**** Entries supplied
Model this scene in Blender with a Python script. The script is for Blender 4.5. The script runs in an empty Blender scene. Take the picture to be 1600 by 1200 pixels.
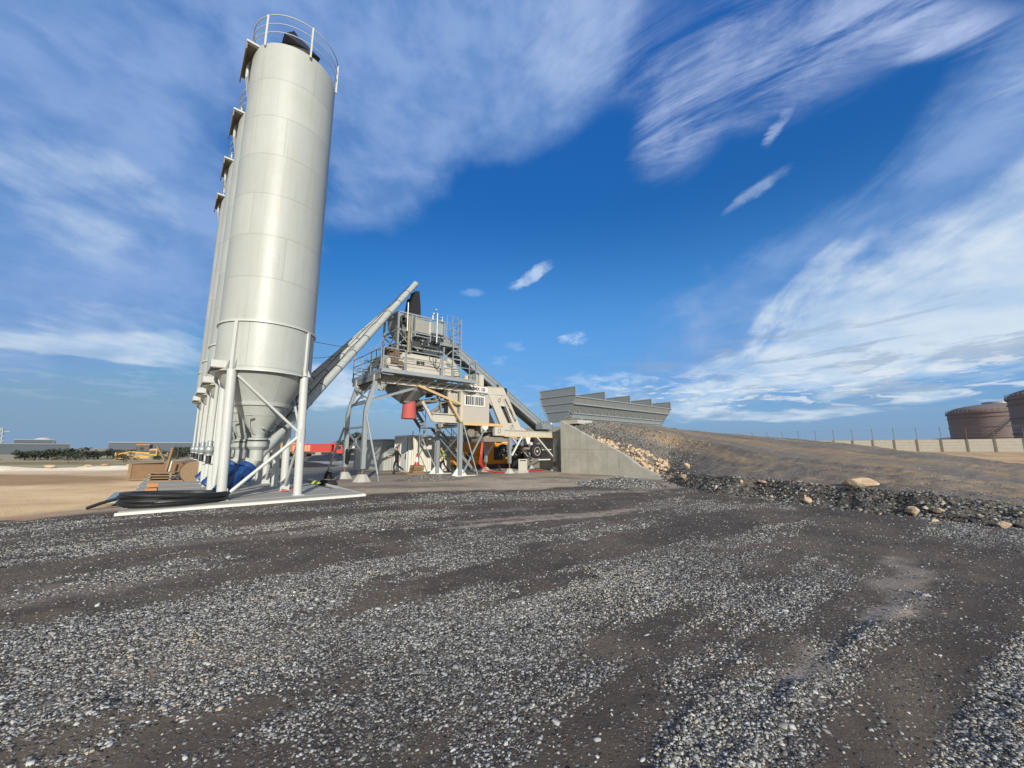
import bpy, math, random
import numpy as np
from mathutils import Vector, Matrix
R = math.radians
random.seed(7)
SC = bpy.context.scene
COL = SC.collection

# ------------------------------------------------------------------ camera
cam = bpy.data.cameras.new("camera"); camo = bpy.data.objects.new("camera", cam); COL.objects.link(camo)
cam.sensor_width = 36.0; cam.lens = 36.0 * 610.0 / 1600.0
cam.clip_start = 0.05; cam.clip_end = 20000
camo.location = (0, 0, 1.65)
camo.rotation_euler = (R(90) + math.atan(100 / 610.0), 0, 0)
SC.camera = camo

# ------------------------------------------------------------------ sun and sky
SUN_AZ, SUN_EL = 165.0, 19.5
sun = bpy.data.lights.new("sun", 'SUN'); sun.energy = 4.6; sun.angle = R(0.6); sun.color = (1.0, 0.94, 0.84)
suno = bpy.data.objects.new("sun", sun); COL.objects.link(suno)
sd = Vector((math.sin(R(SUN_AZ)) * math.cos(R(SUN_EL)), math.cos(R(SUN_AZ)) * math.cos(R(SUN_EL)), math.sin(R(SUN_EL))))
suno.rotation_euler = sd.to_track_quat('Z', 'Y').to_euler()
SC.view_settings.view_transform = 'Standard'; SC.view_settings.look = 'None'
SC.view_settings.exposure = 0.15; SC.view_settings.gamma = 1.0
SC.view_settings.use_curve_mapping = False


class NT:
    """tiny node-tree writer"""
    def __init__(s, tree): s.t = tree; s.n = tree.nodes; s.l = tree.links
    def new(s, kind, **kw):
        n = s.n.new(kind)
        for k, v in kw.items(): setattr(n, k, v)
        return n
    def put(s, sock, v):
        if isinstance(v, bpy.types.NodeSocket): s.l.new(v, sock)
        elif v is not None: sock.default_value = v
    def math(s, op, a, b=None, c=None, clamp=False):
        n = s.new('ShaderNodeMath', operation=op, use_clamp=clamp)
        s.put(n.inputs[0], a)
        if b is not None: s.put(n.inputs[1], b)
        if c is not None: s.put(n.inputs[2], c)
        return n.outputs[0]
    def mix(s, f, a, b, blend='MIX'):
        n = s.new('ShaderNodeMix', data_type='RGBA', blend_type=blend)
        s.put(n.inputs[0], f)
        s.put(n.inputs[6], a if isinstance(a, bpy.types.NodeSocket) else (*a, 1))
        s.put(n.inputs[7], b if isinstance(b, bpy.types.NodeSocket) else (*b, 1))
        return n.outputs[2]
    def noise(s, vec, scale, detail=4, rough=0.55, dist=0.0):
        n = s.new('ShaderNodeTexNoise')
        s.put(n.inputs['Vector'], vec); s.put(n.inputs['Scale'], scale); s.put(n.inputs['Detail'], detail)
        s.put(n.inputs['Roughness'], rough); s.put(n.inputs['Distortion'], dist)
        return n.outputs[0]
    def ramp(s, v, a, b, lo=0.0, hi=1.0):
        n = s.new('ShaderNodeMapRange', interpolation_type='SMOOTHSTEP')
        s.put(n.inputs[0], v); n.inputs[1].default_value = a; n.inputs[2].default_value = b
        n.inputs[3].default_value = lo; n.inputs[4].default_value = hi
        return n.outputs[0]
    def mapping(s, vec, loc=(0, 0, 0), rot=(0, 0, 0), sca=(1, 1, 1), kind='POINT'):
        n = s.new('ShaderNodeMapping', vector_type=kind)
        s.put(n.inputs[0], vec); n.inputs[1].default_value = loc; n.inputs[2].default_value = rot; n.inputs[3].default_value = sca
        return n.outputs[0]
    def comb(s, x, y, z=0.0):
        n = s.new('ShaderNodeCombineXYZ'); s.put(n.inputs[0], x); s.put(n.inputs[1], y); s.put(n.inputs[2], z); return n.outputs[0]


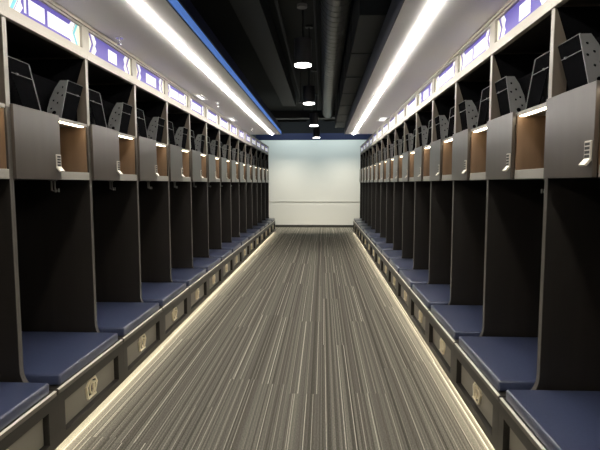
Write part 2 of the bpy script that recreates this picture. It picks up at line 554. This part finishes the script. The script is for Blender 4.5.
def make_locker():
    root = empty('locker', (0, 0, 0))
    side_panel_mb(0).build('side_panel', root)
    side_panel_mb(W - .0179).build('side_panel', root)
    MB().box(-DEPTH, -DEPTH + .015, .0175, W - .0175, ZSEAT, ZS - .003, M['espresso']).build('back_panel', root)
    MB().box(-DEPTH + .015, -.002, .0175, W - .0175, 1.575, 1.595, M['espresso'], .001).build('shelf', root)
    MB().box(-DEPTH + .015, -.002, .0175, W - .0175, 1.957, 1.978, M['frame'], .001).build('shelf', root)
    MB().box(-DEPTH + .015, -.002, .468, .486, 1.595, 1.957, M['brownwood']).build('divider', root)
    # wood lining of the open cubby: far cheek and rear
    b = MB()
    b.box(-DEPTH + .021, -.010, W - .0225, W - .018, 1.596, 1.956, M['brownwood'])
    b.box(-DEPTH + .0155, -DEPTH + .021, .4865, W - .018, 1.596, 1.956, M['brownwood'])
    b.build('cubby_lining', root)
    MB().box(-.018, .004, .4865, W - .0185, 1.5755, 1.630, M['lip'], .002).build('cubby_lip', root)
    d = MB().box(.004, .024, .010, .476, 1.576, 1.983, M['door'], .0015).build('door', root)
    # combination lock near the free edge of the door
    b = MB()
    b.box(.0235, .031, .414, .468, 1.646, 1.734, M['steel'], .002)
    for k in range(4):
        z = 1.660 + k * .0178
        b.box(.0305, .0318, .420, .459, z, z + .0125, M['slot'])
    b.solid([(.024, .414, 1.650), (.024, .468, 1.650), (.031, .468, 1.656), (.031, .414, 1.656)],
            [(.046, .414, 1.624), (.046, .468, 1.624), (.053, .468, 1.630), (.053, .414, 1.630)], M['steel'])
    k_ = b.build('combination_lock', d)
    k_['label'] = 'steel combination lock with a flared tab'
    ls = MB().box(-.040, -.010, .495, W - .05, 1.951, 1.9565, M['cubbyglow'], .0015).build('light_strip', root)
    ls['label'] = 'warm glowing light strip'
    for yy in (.625, .665):
        b = MB()
        b.box(-.145, -.115, yy - .010, yy + .010, 1.568, 1.5745, M['hook'], .001)
        b.box(-.134, -.126, yy - .008, yy + .008, 1.500, 1.569, M['hook'], .001)
        b.solid([(-.134, yy - .008, 1.508), (-.134, yy + .008, 1.508), (-.126, yy + .008, 1.500), (-.126, yy - .008, 1.500)],
                [(-.104, yy - .008, 1.500), (-.104, yy + .008, 1.500), (-.104, yy + .008, 1.491), (-.104, yy - .008, 1.491)], M['hook'])
        b.box(-.108, -.100, yy - .008, yy + .008, 1.491, 1.517, M['hook'], .001)
        b.build('coat_hook', root)
    gear_rack(root)
    for ya, yb in ((.0176, .0184), (W - .0184, W - .0176)):  # thin black sheets over both partitions, front edge slanted
        MB().prism([(-.584, 1.979), (-.085, 1.979), (-.070, 2.25), (-.006, 2.44), (-.584, 2.44)], 'y', ya, yb, M['black']).build('bay_black_sheet', root)
    MB().box(-.584, -.580, .02, W - .02, 1.979, 2.44, M['backlining']).build('bay_back', root)
    # header with a recessed opening for the name sign
    s0, s1 = .050, .864
    b = MB()
    b.box(-.022, .004, .0004, W - .0004, ZTOP, 2.506, M['header'])
    b.box(-.022, .012, .0004, W - .0004, ZTOP - .012, ZTOP + .016, M['header'], .002)
    b.box(-.022, .004, .0004, W - .0004, 2.655, ZS - .002, M['header'])
    b.box(-.022, .018, .0004, W - .0004, 2.668, ZS - .002, M['header'], .002)
    b.box(-.022, .004, 0, s0, 2.506, 2.655, M['header'])
    b.box(-.022, .004, s1, W, 2.506, 2.655, M['header'])
    b.box(-DEPTH + .015, -.022, .0004, W - .0004, ZTOP, ZTOP + .016, M['espresso'])
    b.build('header', root)
    # bench base
    b = MB()
    f = BF
    q = f - .052
    b.box(-DEPTH, q, .0004, W - .0004, .06, .352, M['benchwood'])
    b.box(q, f, .0004, .072, .06, .352, M['benchwood'])
    b.box(q, f, .820, W - .0004, .06, .352, M['benchwood'])
    b.box(q, f, .072, .820, .06, .108, M['benchwood'])
    b.box(q, f, .072, .820, .292, .352, M['benchwood'])
    b.build('bench_base', root)
    MB().box(-DEPTH, f - .13, .0004, W - .0004, .0, .06, M['base']).build('toe_kick', root)
    dr = MB().box(f - .051, f - .034, .074, .818, .110, .290, M['drawer'], .001).build('drawer', root)
    e = emblem(dr)
    e['label'] = 'pale gold interlocked emblem'
    b = MB()
    b.box(-DEPTH + .015, f - .002, .005, W - .005, .3525, .385, M['benchwood'], .003)
    b.box(f - .006, f + .003, .013, W - .013, .356, .3788, M['nosewood'], .001)
    b.box(f - .012, f + .004, .013, W - .013, .3790, .3862, M['nosinglight'], .003, 2)
    b.build('bench_top', root)
    return root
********
**Task to complete**
Start at the top of the entries and repeat each line exactly, ending at the line that contains "COL = SC.collection". Pictures are not part of the copy.

**Task response**
Model this scene in Blender with a Python script. The script is for Blender 4.5. The script runs in an empty Blender scene. Take the picture to be 1600 by 1200 pixels.
import bpy, math, random
import numpy as np
from mathutils import Vector, Matrix
R = math.radians
random.seed(7)
SC = bpy.context.scene
COL = SC.collection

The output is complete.